___ INPUT DATA
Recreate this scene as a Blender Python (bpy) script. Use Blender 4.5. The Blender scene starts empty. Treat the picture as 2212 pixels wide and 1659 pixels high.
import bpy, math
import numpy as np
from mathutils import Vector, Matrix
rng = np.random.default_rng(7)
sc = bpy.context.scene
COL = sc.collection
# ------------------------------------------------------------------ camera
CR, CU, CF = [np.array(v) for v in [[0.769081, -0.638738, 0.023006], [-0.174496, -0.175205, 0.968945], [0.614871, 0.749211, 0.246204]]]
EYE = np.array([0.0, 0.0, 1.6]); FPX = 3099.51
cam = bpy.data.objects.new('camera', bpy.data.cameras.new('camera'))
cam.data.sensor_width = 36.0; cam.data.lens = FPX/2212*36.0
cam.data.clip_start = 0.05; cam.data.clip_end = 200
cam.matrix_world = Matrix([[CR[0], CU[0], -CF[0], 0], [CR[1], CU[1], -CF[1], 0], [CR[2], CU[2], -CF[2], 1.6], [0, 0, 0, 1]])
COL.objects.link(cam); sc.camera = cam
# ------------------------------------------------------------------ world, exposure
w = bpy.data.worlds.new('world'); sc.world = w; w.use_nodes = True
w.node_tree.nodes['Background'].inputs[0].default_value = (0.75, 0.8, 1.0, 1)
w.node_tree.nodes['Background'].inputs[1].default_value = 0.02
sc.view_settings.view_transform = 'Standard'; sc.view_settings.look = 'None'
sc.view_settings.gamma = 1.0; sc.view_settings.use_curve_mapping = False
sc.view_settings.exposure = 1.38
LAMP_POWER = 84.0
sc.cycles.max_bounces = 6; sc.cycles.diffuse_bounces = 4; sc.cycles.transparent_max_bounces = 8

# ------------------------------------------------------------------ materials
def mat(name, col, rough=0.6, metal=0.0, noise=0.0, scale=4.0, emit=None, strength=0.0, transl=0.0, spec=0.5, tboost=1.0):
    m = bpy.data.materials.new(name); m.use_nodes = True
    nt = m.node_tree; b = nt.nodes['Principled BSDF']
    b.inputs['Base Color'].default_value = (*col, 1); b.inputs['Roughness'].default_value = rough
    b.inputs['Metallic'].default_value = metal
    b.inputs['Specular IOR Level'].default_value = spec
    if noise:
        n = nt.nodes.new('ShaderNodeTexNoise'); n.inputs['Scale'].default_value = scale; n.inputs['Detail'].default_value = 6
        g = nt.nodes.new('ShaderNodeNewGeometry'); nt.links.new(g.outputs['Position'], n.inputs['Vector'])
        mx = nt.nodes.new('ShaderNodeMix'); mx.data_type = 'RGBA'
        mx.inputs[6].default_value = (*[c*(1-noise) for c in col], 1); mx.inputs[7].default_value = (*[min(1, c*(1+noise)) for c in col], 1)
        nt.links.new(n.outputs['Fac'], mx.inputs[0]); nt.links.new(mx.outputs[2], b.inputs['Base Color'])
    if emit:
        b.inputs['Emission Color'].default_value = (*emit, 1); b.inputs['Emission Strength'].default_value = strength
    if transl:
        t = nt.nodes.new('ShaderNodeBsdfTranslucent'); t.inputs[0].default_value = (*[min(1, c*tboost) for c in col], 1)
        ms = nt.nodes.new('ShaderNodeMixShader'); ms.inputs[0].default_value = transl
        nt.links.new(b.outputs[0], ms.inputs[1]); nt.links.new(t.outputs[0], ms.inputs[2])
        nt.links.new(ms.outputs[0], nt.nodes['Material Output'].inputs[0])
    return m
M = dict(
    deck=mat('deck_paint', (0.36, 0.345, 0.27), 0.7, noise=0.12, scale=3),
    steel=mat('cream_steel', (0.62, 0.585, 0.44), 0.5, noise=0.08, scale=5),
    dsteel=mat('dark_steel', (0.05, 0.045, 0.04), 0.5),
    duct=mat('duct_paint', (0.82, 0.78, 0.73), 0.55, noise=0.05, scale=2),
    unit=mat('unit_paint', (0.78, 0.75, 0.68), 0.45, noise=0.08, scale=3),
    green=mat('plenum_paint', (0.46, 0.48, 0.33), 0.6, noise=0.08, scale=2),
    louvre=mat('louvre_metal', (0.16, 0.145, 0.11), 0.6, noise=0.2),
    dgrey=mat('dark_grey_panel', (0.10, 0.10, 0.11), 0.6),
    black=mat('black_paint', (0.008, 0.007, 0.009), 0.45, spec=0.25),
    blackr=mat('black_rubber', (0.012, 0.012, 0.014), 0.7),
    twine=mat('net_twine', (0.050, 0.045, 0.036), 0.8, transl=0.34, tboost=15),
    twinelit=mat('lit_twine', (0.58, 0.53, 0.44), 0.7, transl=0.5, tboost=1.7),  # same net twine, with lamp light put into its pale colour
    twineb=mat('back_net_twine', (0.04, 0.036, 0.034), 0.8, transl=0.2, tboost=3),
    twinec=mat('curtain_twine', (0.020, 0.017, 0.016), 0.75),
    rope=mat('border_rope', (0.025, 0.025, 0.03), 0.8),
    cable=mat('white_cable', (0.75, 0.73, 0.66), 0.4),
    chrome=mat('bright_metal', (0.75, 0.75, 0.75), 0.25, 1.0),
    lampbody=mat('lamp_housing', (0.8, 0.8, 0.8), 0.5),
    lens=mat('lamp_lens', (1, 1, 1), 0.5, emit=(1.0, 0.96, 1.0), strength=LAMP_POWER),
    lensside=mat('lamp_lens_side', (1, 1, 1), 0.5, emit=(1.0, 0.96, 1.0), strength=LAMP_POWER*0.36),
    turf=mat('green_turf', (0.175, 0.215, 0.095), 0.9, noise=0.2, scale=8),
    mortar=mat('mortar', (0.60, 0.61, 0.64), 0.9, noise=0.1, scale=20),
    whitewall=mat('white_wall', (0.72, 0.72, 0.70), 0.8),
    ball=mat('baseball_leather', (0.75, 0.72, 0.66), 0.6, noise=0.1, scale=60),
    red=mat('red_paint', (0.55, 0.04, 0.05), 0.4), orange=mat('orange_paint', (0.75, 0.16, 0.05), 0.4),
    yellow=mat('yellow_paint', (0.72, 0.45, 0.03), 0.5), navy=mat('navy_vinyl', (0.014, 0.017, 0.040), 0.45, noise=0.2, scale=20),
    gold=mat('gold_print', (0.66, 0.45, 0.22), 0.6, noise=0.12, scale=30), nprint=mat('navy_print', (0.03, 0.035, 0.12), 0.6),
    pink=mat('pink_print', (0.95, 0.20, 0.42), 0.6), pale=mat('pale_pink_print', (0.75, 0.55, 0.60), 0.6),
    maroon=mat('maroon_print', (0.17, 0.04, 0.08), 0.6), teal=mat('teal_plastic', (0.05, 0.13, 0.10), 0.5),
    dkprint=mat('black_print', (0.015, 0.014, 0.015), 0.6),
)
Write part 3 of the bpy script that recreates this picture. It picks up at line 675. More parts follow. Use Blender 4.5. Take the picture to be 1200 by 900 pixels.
______
EXERCISE GOAL:
Recopy the entries above exactly, with every line included.

EXERCISE SOLUTION:
Recreate this scene as a Blender Python (bpy) script. Use Blender 4.5. The Blender scene starts empty. Treat the picture as 2212 pixels wide and 1659 pixels high.
import bpy, math
import numpy as np
from mathutils import Vector, Matrix
rng = np.random.default_rng(7)
sc = bpy.context.scene
COL = sc.collection
# ------------------------------------------------------------------ camera
CR, CU, CF = [np.array(v) for v in [[0.769081, -0.638738, 0.023006], [-0.174496, -0.175205, 0.968945], [0.614871, 0.749211, 0.246204]]]
EYE = np.array([0.0, 0.0, 1.6]); FPX = 3099.51
cam = bpy.data.objects.new('camera', bpy.data.cameras.new('camera'))
cam.data.sensor_width = 36.0; cam.data.lens = FPX/2212*36.0
cam.data.clip_start = 0.05; cam.data.clip_end = 200
cam.matrix_world = Matrix([[CR[0], CU[0], -CF[0], 0], [CR[1], CU[1], -CF[1], 0], [CR[2], CU[2], -CF[2], 1.6], [0, 0, 0, 1]])
COL.objects.link(cam); sc.camera = cam
# ------------------------------------------------------------------ world, exposure
w = bpy.data.worlds.new('world'); sc.world = w; w.use_nodes = True
w.node_tree.nodes['Background'].inputs[0].default_value = (0.75, 0.8, 1.0, 1)
w.node_tree.nodes['Background'].inputs[1].default_value = 0.02
sc.view_settings.view_transform = 'Standard'; sc.view_settings.look = 'None'
sc.view_settings.gamma = 1.0; sc.view_settings.use_curve_mapping = False
sc.view_settings.exposure = 1.38
LAMP_POWER = 84.0
sc.cycles.max_bounces = 6; sc.cycles.diffuse_bounces = 4; sc.cycles.transparent_max_bounces = 8

# ------------------------------------------------------------------ materials
def mat(name, col, rough=0.6, metal=0.0, noise=0.0, scale=4.0, emit=None, strength=0.0, transl=0.0, spec=0.5, tboost=1.0):
    m = bpy.data.materials.new(name); m.use_nodes = True
    nt = m.node_tree; b = nt.nodes['Principled BSDF']
    b.inputs['Base Color'].default_value = (*col, 1); b.inputs['Roughness'].default_value = rough
    b.inputs['Metallic'].default_value = metal
    b.inputs['Specular IOR Level'].default_value = spec
    if noise:
        n = nt.nodes.new('ShaderNodeTexNoise'); n.inputs['Scale'].default_value = scale; n.inputs['Detail'].default_value = 6
        g = nt.nodes.new('ShaderNodeNewGeometry'); nt.links.new(g.outputs['Position'], n.inputs['Vector'])
        mx = nt.nodes.new('ShaderNodeMix'); mx.data_type = 'RGBA'
        mx.inputs[6].default_value = (*[c*(1-noise) for c in col], 1); mx.inputs[7].default_value = (*[min(1, c*(1+noise)) for c in col], 1)
        nt.links.new(n.outputs['Fac'], mx.inputs[0]); nt.links.new(mx.outputs[2], b.inputs['Base Color'])
    if emit:
        b.inputs['Emission Color'].default_value = (*emit, 1); b.inputs['Emission Strength'].default_value = strength
    if transl:
        t = nt.nodes.new('ShaderNodeBsdfTranslucent'); t.inputs[0].default_value = (*[min(1, c*tboost) for c in col], 1)
        ms = nt.nodes.new('ShaderNodeMixShader'); ms.inputs[0].default_value = transl
        nt.links.new(b.outputs[0], ms.inputs[1]); nt.links.new(t.outputs[0], ms.inputs[2])
        nt.links.new(ms.outputs[0], nt.nodes['Material Output'].inputs[0])
    return m
M = dict(
    deck=mat('deck_paint', (0.36, 0.345, 0.27), 0.7, noise=0.12, scale=3),
    steel=mat('cream_steel', (0.62, 0.585, 0.44), 0.5, noise=0.08, scale=5),
    dsteel=mat('dark_steel', (0.05, 0.045, 0.04), 0.5),
    duct=mat('duct_paint', (0.82, 0.78, 0.73), 0.55, noise=0.05, scale=2),
    unit=mat('unit_paint', (0.78, 0.75, 0.68), 0.45, noise=0.08, scale=3),
    green=mat('plenum_paint', (0.46, 0.48, 0.33), 0.6, noise=0.08, scale=2),
    louvre=mat('louvre_metal', (0.16, 0.145, 0.11), 0.6, noise=0.2),
    dgrey=mat('dark_grey_panel', (0.10, 0.10, 0.11), 0.6),
    black=mat('black_paint', (0.008, 0.007, 0.009), 0.45, spec=0.25),
    blackr=mat('black_rubber', (0.012, 0.012, 0.014), 0.7),
    twine=mat('net_twine', (0.050, 0.045, 0.036), 0.8, transl=0.34, tboost=15),
    twinelit=mat('lit_twine', (0.58, 0.53, 0.44), 0.7, transl=0.5, tboost=1.7),  # same net twine, with lamp light put into its pale colour
    twineb=mat('back_net_twine', (0.04, 0.036, 0.034), 0.8, transl=0.2, tboost=3),
    twinec=mat('curtain_twine', (0.020, 0.017, 0.016), 0.75),
    rope=mat('border_rope', (0.025, 0.025, 0.03), 0.8),
    cable=mat('white_cable', (0.75, 0.73, 0.66), 0.4),
    chrome=mat('bright_metal', (0.75, 0.75, 0.75), 0.25, 1.0),
    lampbody=mat('lamp_housing', (0.8, 0.8, 0.8), 0.5),
    lens=mat('lamp_lens', (1, 1, 1), 0.5, emit=(1.0, 0.96, 1.0), strength=LAMP_POWER),
    lensside=mat('lamp_lens_side', (1, 1, 1), 0.5, emit=(1.0, 0.96, 1.0), strength=LAMP_POWER*0.36),
    turf=mat('green_turf', (0.175, 0.215, 0.095), 0.9, noise=0.2, scale=8),
    mortar=mat('mortar', (0.60, 0.61, 0.64), 0.9, noise=0.1, scale=20),
    whitewall=mat('white_wall', (0.72, 0.72, 0.70), 0.8),
    ball=mat('baseball_leather', (0.75, 0.72, 0.66), 0.6, noise=0.1, scale=60),
    red=mat('red_paint', (0.55, 0.04, 0.05), 0.4), orange=mat('orange_paint', (0.75, 0.16, 0.05), 0.4),
    yellow=mat('yellow_paint', (0.72, 0.45, 0.03), 0.5), navy=mat('navy_vinyl', (0.014, 0.017, 0.040), 0.45, noise=0.2, scale=20),
    gold=mat('gold_print', (0.66, 0.45, 0.22), 0.6, noise=0.12, scale=30), nprint=mat('navy_print', (0.03, 0.035, 0.12), 0.6),
    pink=mat('pink_print', (0.95, 0.20, 0.42), 0.6), pale=mat('pale_pink_print', (0.75, 0.55, 0.60), 0.6),
    maroon=mat('maroon_print', (0.17, 0.04, 0.08), 0.6), teal=mat('teal_plastic', (0.05, 0.13, 0.10), 0.5),
    dkprint=mat('black_print', (0.015, 0.014, 0.015), 0.6),
)
Write part 3 of the bpy script that recreates this picture. It picks up at line 675. More parts follow. Use Blender 4.5. Take the picture to be 1200 by 900 pixels.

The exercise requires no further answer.